I would like for us to take a moment of reflection.
But we will not be using bread and juice to remember what Christ did for us.
Tonight we want to reflect on the hope that we have in Jesus, and the life that he can give us if we accept it.
So while it is definitely not traditional, and definitely not in the Nazarene manual, I would like to share in a time of reflection on the fact that we are not ourselves when we are hungry or thirst, angry, lonely or tired.
It is during those times we are at our weakest as humans. And when those times come we need to reflect on what God has done for us in the past, as well as the hope that we have in Him for the future, and let us keep our eyes fixed on him, worshipping him in spirit and in truth, instead of grumbling and complaining, and even questioning if God is still with us.
This is not a required activity, if you have a dietary concern, or just a personal preference to not take and eat, that is absolutely fine.

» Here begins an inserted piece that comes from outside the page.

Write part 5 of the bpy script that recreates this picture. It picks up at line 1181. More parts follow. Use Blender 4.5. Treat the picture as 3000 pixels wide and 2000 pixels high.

This is just a little activity to help us reflect and remember.
ONCE EVERYONE HAS A SNICKERS BAR
Tonight, we have in our hands a symbol of the hope we have in Christ during our times of need.
Lets take it and we will eat it, and reflect on what God has done for us,
to help us hold tight to our hope in Christ even though the hard times will come.
Lets go to God in prayer:
PRAYER
Oh God, even now I find that my soul needs to be filled,
my thirst needs to be quenched, and my hunger needs to be satisfied.
I'm not sure, Father, why the spiritually dry periods come, but they do.
I gladly confess, however, that they make my desire to experience Jesus' living water more intense.
I have tasted your goodness, and I want more of it.
More every day.
I have drank from your fountain, and I want you to fill me up and overflow out of me and into the world.
Keep your life giving stream flowing in me.
Keep me focused on you, constantly remembering what you have done for me,
and focused on the hope and mission that you have given me.
Lord I want to remember who you are and remember who I belong to.
Lord here i am to worship you in spirit and in truth.